9 shocking things the film taught us about a legendary department store

“I remember listening to these three Frenchwomen talking on the seventh floor,” says Bergdorf Goodman regular and actress Susan Lucci early on in a film inspired by this very incident. “One of these women said, ‘When I die, I want you to sprinkle my ashes at Bergdorf’s. Just sprinkle, sprinkle, sprinkle.'”

The anecdote was also depicted in a classic New Yorker cartoon by Victoria Roberts, and eventually led to the book Scatter My Ashes at Bergdorf Goodman, published last fall. Friday, May 2, the corresponding documentary film film hits theaters, promising Bergdorf’s enthusiasts a behind-the-scenes glimpse into the world of the renowned Fifth Avenue storefront. Below, check out nine fascinating things we learned from the film.

1. Michael Kors was first discovered when Bergdorf’s then-Fashion Director Dawn Mellow found him dressing a mannequin in the window of a boutique on 57th Street. When he explained that he was the designer behind the clothing items, Mellow asked that he come and show his line to the buyers at Bergdorf’s. Kors was 23.
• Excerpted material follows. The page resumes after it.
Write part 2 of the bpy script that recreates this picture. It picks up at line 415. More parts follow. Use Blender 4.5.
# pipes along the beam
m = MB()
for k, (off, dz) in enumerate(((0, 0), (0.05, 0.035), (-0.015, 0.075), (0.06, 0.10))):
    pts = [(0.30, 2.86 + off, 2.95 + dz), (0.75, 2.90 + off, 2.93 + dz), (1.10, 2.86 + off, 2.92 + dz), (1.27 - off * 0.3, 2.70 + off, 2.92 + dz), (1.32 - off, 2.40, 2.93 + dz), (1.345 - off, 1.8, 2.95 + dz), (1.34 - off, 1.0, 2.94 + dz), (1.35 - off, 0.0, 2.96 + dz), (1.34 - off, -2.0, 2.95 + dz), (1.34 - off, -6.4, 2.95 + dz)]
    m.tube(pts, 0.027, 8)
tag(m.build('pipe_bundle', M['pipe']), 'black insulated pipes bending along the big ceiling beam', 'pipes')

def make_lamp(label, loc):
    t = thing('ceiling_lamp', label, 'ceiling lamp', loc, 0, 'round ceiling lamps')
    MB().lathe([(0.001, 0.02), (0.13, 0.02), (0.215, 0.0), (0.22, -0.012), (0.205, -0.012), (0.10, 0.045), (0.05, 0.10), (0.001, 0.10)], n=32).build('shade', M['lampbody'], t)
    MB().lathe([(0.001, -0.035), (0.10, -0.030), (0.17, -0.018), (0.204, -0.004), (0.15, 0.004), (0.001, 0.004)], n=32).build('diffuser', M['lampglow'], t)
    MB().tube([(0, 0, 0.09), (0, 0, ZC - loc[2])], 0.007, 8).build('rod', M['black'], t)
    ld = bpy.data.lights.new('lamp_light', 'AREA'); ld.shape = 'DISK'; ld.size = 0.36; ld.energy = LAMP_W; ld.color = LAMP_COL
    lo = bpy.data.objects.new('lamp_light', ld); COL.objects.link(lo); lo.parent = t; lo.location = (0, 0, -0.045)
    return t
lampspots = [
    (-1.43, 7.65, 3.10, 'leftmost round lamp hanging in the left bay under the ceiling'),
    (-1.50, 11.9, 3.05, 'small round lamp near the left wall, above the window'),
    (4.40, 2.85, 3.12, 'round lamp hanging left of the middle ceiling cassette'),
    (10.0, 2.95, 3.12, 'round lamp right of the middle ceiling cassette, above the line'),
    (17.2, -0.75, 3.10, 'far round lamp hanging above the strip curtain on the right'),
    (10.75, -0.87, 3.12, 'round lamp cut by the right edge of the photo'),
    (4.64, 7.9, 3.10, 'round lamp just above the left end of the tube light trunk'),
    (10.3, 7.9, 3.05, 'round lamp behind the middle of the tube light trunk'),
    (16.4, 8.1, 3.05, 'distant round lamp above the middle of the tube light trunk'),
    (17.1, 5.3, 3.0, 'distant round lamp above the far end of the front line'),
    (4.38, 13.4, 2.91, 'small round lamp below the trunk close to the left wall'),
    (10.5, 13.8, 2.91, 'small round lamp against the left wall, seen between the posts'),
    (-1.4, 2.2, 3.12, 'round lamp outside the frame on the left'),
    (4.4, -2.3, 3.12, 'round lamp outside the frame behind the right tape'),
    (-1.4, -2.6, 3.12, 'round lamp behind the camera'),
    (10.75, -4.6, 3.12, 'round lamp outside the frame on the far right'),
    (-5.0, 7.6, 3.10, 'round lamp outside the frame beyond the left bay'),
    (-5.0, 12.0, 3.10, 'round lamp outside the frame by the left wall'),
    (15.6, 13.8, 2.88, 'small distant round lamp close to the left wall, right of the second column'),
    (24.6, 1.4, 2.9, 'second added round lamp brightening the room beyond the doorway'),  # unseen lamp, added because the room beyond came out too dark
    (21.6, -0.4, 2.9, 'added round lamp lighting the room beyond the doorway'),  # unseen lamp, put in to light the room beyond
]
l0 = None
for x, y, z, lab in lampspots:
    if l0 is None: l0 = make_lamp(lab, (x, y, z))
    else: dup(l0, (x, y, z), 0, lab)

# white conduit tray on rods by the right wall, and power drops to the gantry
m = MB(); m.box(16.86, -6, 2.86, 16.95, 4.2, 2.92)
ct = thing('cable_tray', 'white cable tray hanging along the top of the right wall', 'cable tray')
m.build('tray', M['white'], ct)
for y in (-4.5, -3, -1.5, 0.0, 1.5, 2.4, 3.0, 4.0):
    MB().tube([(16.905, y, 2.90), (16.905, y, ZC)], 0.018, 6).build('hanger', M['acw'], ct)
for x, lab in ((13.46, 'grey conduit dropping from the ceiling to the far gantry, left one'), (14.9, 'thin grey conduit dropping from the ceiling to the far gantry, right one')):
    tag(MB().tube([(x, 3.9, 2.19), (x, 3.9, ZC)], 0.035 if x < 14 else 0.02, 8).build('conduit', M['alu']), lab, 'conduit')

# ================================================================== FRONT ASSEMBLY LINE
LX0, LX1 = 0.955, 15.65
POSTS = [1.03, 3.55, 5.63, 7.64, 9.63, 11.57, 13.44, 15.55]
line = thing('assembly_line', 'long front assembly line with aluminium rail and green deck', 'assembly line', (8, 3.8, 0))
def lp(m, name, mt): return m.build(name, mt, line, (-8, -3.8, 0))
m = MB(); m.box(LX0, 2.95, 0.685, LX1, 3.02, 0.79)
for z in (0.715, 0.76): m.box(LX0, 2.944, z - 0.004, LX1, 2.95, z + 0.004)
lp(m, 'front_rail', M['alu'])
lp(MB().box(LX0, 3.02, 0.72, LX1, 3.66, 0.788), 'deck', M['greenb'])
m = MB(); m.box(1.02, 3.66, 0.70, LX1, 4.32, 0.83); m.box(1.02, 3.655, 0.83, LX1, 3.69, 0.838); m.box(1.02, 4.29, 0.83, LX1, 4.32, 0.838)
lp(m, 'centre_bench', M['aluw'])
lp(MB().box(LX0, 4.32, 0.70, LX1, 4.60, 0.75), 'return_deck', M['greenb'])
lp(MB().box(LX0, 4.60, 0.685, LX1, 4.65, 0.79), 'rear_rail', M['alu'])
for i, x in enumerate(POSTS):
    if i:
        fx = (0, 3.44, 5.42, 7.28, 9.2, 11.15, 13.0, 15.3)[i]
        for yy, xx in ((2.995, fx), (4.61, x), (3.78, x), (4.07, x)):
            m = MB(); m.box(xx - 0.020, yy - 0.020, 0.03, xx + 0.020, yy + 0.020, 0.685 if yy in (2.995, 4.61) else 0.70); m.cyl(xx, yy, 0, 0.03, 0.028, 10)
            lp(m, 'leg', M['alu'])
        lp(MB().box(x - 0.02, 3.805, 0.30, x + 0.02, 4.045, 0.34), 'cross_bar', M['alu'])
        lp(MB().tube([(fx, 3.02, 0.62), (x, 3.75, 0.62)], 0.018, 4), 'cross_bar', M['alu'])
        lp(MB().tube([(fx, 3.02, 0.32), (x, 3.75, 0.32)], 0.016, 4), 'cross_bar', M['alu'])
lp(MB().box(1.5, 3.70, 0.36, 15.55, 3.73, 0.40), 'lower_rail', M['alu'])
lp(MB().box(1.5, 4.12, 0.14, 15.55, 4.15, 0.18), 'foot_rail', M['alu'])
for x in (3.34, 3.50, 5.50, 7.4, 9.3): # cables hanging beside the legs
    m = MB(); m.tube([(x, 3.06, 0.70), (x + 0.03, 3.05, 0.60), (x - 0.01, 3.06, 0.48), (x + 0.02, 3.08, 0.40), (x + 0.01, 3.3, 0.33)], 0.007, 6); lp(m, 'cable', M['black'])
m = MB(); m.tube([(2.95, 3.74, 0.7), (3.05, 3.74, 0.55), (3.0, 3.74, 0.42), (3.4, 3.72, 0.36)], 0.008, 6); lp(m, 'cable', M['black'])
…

2. Bergdorf Goodman was Tory Burch‘s first account.

3. Bobbi Brown launched her makeup line on the floor of Bergdorf’s in February 1991. At the time it consisted of just 10 lipsticks—she sold 100 tubes on the first day.

4. Narciso Rodriguez remembers coming to the Fifth Avenue Bergdorf windows—and sketching them—while he was studying design at Parsons. Now, his line is sold in the store.

5. The store’s location on Fifth Avenue was previously the Vanderbilt Mansion; it spanned the entire city block and had 130 rooms.

6. Edwin Goodman, one of the store’s founders, purchased a portion of the Vanderbilt Mansion in 1928 and allegedly drew his plan for the building on the back of a menu at The Plaza over cocktails.

7. At one time, the Goodman family lived above the store in a luxurious 16-room apartment. It had 10 windows overlooking Central Park and eight windows overlooking Fifth Avenue.

8. The family members who lived in the apartment above the store were all listed as “janitors,” because it was the only way to abide by New York’s fire codes for the building (which was considered a “factory”).

9. Sales associates are rumored to make $450,000 to $500,000 a year.